» **WHAT IS BEING ASKED**: Take the line containing "What Blender Python" as the first line and the line containing "sc.camera = camo" as the last, and output that span verbatim without any images.
### GIVEN DATA
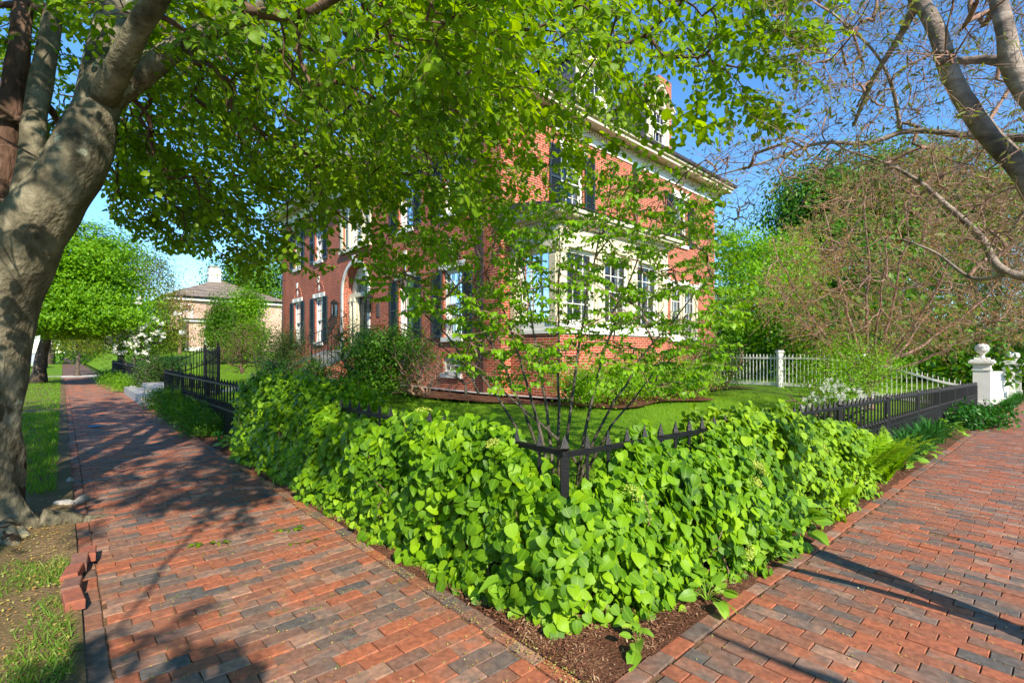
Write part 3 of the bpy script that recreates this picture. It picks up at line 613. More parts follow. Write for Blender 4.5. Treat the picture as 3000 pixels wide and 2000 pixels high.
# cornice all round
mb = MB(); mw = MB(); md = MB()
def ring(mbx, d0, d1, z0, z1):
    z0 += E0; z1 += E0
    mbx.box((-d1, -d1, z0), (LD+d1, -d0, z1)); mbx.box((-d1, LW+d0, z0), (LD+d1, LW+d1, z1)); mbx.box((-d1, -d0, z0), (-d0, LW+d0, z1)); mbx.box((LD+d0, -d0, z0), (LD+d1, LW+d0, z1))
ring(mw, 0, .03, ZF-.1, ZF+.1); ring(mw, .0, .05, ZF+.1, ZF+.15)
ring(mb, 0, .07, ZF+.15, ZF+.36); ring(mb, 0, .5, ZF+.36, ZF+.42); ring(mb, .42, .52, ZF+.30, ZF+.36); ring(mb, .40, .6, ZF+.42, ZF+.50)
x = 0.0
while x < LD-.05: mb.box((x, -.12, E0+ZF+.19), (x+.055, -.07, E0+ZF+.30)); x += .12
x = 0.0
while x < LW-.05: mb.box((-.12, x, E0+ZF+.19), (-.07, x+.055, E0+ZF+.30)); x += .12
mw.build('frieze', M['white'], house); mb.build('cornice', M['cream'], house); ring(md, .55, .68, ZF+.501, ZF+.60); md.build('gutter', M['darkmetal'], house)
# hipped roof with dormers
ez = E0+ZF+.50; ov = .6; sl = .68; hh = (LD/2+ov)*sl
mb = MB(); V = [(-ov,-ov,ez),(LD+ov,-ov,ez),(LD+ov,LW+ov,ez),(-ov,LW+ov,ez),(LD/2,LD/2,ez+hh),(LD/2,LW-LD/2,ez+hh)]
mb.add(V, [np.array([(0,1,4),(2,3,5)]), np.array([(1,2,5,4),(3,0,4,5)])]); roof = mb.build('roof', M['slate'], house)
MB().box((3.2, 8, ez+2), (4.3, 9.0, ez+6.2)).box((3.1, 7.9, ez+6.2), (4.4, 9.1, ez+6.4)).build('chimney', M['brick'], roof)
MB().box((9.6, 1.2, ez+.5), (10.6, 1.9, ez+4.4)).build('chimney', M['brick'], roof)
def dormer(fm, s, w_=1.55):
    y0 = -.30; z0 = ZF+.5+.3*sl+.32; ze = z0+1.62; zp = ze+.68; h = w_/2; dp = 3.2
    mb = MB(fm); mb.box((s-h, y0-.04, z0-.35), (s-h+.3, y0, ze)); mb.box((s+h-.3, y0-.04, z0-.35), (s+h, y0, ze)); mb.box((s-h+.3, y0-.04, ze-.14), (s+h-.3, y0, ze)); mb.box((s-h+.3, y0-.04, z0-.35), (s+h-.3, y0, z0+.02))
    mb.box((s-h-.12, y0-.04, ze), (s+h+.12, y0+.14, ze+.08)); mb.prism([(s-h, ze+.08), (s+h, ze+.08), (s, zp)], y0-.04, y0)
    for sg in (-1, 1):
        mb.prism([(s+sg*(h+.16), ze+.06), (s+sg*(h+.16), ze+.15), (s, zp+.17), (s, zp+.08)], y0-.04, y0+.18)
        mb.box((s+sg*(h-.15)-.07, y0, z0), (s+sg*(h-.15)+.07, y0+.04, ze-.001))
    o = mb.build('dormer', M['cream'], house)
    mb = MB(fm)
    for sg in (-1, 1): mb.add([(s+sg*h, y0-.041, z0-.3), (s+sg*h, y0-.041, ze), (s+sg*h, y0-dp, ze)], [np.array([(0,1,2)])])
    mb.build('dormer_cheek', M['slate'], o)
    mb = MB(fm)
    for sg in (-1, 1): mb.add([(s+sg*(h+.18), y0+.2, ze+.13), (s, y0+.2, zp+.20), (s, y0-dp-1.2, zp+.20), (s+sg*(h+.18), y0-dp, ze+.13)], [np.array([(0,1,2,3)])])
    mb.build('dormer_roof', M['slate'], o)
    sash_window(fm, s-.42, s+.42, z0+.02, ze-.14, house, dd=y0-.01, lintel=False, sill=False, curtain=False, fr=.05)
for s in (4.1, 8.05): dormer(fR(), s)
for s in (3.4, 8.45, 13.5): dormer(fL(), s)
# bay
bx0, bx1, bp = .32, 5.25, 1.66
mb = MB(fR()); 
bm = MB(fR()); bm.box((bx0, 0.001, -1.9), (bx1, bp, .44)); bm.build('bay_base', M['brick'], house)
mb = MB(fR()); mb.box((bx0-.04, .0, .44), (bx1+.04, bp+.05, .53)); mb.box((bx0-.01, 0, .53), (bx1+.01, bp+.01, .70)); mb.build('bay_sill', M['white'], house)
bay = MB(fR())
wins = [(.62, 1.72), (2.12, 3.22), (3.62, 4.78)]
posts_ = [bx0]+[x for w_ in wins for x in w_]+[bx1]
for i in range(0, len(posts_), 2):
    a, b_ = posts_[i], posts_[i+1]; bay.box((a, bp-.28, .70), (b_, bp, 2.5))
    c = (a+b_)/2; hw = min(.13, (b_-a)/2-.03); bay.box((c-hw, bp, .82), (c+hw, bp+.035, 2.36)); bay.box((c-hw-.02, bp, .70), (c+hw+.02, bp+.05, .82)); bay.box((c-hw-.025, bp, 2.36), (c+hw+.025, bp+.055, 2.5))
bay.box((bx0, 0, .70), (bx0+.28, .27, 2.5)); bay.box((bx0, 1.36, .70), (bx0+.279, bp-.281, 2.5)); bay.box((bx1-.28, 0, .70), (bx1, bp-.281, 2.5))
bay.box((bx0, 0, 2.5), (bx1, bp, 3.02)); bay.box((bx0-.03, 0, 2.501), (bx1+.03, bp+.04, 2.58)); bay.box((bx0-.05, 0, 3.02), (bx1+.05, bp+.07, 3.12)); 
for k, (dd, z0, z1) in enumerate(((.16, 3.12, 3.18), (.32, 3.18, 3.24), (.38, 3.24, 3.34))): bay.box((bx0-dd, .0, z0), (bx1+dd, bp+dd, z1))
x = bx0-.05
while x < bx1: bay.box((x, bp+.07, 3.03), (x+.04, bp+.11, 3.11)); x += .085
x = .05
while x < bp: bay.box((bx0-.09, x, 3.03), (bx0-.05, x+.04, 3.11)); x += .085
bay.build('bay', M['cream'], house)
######
### GIVEN DATA
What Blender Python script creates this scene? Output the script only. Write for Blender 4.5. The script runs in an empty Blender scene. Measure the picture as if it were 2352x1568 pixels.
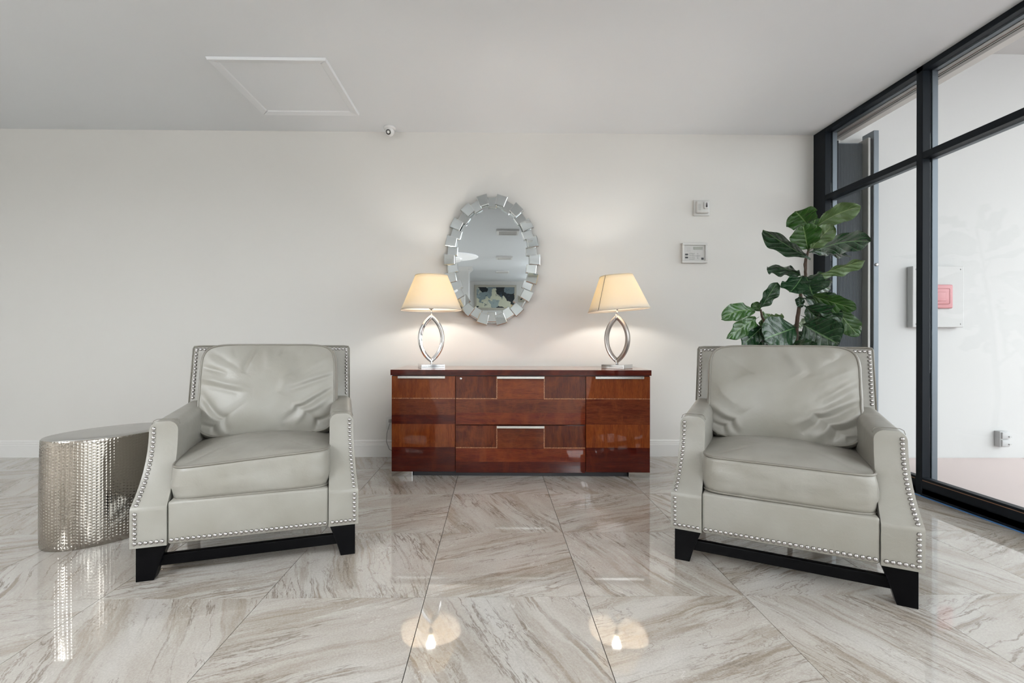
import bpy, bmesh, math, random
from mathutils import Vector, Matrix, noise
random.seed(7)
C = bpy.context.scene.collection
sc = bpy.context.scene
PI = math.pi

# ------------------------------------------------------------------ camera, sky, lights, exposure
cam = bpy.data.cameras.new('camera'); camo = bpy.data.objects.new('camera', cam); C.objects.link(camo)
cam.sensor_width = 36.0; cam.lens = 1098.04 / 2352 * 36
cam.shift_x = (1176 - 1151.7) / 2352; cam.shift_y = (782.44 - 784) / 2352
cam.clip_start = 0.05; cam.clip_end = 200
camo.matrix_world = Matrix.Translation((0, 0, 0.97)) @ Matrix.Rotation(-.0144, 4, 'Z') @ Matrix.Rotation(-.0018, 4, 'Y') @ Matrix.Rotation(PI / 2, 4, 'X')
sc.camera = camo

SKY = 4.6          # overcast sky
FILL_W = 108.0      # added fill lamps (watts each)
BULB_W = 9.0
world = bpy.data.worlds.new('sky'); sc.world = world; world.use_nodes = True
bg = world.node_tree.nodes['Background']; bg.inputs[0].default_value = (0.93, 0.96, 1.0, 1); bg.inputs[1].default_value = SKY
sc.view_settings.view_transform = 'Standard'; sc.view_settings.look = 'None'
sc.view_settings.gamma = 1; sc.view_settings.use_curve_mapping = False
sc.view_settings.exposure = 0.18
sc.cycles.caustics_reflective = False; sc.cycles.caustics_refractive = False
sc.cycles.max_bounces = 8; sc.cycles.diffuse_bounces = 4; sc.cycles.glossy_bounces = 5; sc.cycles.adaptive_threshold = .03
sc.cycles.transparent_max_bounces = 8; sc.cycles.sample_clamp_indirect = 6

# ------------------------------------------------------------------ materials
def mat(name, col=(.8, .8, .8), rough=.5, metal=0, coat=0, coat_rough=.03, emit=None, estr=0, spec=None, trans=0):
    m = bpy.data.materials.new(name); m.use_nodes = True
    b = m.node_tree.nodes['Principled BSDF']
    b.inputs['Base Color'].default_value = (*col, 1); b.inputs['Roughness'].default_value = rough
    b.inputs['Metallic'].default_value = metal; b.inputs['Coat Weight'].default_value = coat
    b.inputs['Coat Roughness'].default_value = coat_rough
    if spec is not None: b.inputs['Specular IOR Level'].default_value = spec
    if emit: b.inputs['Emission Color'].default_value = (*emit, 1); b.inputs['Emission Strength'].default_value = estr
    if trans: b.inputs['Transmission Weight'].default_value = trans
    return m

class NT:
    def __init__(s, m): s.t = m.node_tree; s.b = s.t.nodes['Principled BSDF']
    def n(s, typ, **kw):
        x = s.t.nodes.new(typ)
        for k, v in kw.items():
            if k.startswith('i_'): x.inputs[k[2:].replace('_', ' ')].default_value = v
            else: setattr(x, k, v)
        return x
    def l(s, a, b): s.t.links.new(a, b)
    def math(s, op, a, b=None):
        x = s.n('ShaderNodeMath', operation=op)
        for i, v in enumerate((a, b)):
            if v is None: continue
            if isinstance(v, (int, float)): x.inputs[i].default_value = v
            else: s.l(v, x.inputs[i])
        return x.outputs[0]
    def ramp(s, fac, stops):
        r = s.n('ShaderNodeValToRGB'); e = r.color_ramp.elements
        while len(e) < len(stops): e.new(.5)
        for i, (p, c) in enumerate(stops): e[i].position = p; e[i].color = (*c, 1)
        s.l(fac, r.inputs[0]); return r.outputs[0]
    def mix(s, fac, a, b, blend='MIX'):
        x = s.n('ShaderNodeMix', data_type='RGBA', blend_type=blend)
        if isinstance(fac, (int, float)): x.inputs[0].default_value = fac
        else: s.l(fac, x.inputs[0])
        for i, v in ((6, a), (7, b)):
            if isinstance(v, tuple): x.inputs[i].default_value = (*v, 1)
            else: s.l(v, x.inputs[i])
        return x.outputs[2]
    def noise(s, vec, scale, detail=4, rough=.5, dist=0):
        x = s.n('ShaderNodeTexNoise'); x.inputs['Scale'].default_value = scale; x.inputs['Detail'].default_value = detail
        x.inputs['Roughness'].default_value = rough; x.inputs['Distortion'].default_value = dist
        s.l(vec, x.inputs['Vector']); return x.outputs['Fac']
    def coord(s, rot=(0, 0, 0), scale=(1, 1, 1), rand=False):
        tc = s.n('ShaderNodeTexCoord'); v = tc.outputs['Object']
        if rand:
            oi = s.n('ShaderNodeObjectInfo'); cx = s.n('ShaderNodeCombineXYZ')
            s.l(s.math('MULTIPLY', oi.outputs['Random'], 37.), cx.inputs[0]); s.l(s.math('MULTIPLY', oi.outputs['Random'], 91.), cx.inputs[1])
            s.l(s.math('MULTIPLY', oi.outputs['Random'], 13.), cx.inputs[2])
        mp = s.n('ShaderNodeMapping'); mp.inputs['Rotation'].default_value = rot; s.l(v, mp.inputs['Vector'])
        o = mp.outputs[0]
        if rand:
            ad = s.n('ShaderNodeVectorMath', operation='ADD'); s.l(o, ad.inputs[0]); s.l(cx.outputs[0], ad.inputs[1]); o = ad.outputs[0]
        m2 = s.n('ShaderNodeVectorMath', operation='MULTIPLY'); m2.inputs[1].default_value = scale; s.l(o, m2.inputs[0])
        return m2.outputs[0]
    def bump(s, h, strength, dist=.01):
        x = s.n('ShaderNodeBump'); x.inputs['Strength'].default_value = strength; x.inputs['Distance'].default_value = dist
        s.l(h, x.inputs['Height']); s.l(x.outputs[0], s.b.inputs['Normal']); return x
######
» **SOLUTION TO THE PROBLEM**:
What Blender Python script creates this scene? Output the script only. Write for Blender 4.5. The script runs in an empty Blender scene. Measure the picture as if it were 2352x1568 pixels.
import bpy, bmesh, math, random
from mathutils import Vector, Matrix, noise
random.seed(7)
C = bpy.context.scene.collection
sc = bpy.context.scene
PI = math.pi

# ------------------------------------------------------------------ camera, sky, lights, exposure
cam = bpy.data.cameras.new('camera'); camo = bpy.data.objects.new('camera', cam); C.objects.link(camo)
cam.sensor_width = 36.0; cam.lens = 1098.04 / 2352 * 36
cam.shift_x = (1176 - 1151.7) / 2352; cam.shift_y = (782.44 - 784) / 2352
cam.clip_start = 0.05; cam.clip_end = 200
camo.matrix_world = Matrix.Translation((0, 0, 0.97)) @ Matrix.Rotation(-.0144, 4, 'Z') @ Matrix.Rotation(-.0018, 4, 'Y') @ Matrix.Rotation(PI / 2, 4, 'X')
sc.camera = camo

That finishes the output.